My love affair with coffee started in high school. It got so bad that for graduation I received three coffee makers.
Over the years I’ve slugged, gulped, chugged and sipped everything from Folgers Instant coffee to artisan roasts. I’ve loved coffee for over 25 years and now when I spend money at coffee shops I check to see that their coffee was roasted in-house (or at least locally) before shelling out my $2 for a 20 oz coffee. I’m a coffee snob and mass-produced coffee doesn’t pass my lips (unless there’s a dire emergency, but that’s another story).
I was recently asked by Nick from GetCoffee.com to review coffee for REV Coffee Roasters, a small artisian roaster in Smyrna, Georgia. They opened up a coffee shop and roasting facilities in an old Mercedes Benz garage and now have the support and following of the entire community. This sounded like my kind of place but because I don’t live within 1000 miles of Smyrna I had them ship me a pound of beans.
A non-descript brown bag with a label showed up at my door. This Brazil Cerrado coffee is from the Cerrado Coffee Growers Feneration. It’s a “yellow bourbon” varietal, roasted under a “natural “ process, with a “smokey, full bodied, bittesweet” taste.
I spent the week playing with the proportion of grounds in my 4-cup Mr. Coffee. The first few days I used the normal amount and was rewarded with black-as-pitch trucker coffee and a caffeine-induced headache. It was so strong and the bittersweet taste so overpowering that I was left dehydrated, panting like a dog.
After mulling over my problem with this fabulous bag of beans it finally occurred to me that I was treating this like generic grocery-store coffee. Fewer grounds would make a better cup of coffee.

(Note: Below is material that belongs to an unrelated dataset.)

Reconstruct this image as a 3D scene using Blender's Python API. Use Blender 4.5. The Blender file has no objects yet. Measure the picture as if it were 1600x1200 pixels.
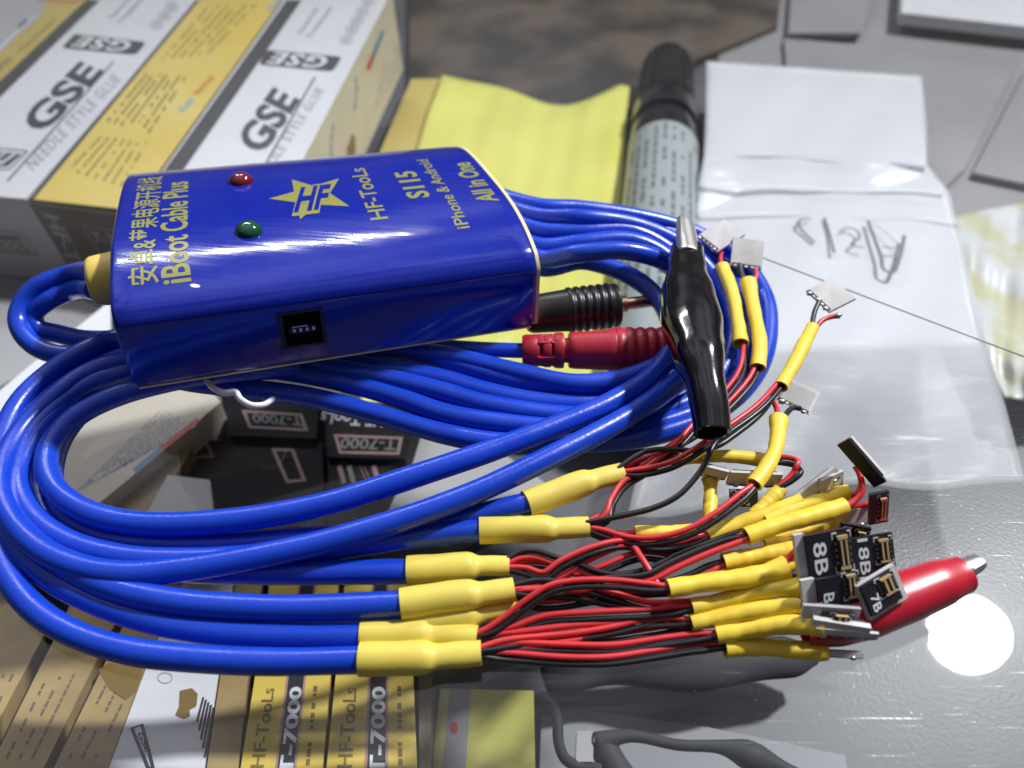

This coffee needed to be savored like the $4 chocolate bar I treat myself to every month or so.
I tweaked the proportions and was rewarded with a fabulous cup of coffee. My $12.95 bag of beans will last me a long time; much longer than the cheaper stuff I usually buy.
Coffee is one of the top three food groups in my world. I’m thrilled that I got to try out a small, artisian-roasted coffee from Smyrna. When I’m in that neck of the woods I’ll be stopping by REV’s converted shop to enjoy a cup of whatever they’re brewing up that day. I have absolute faith that it will be divine!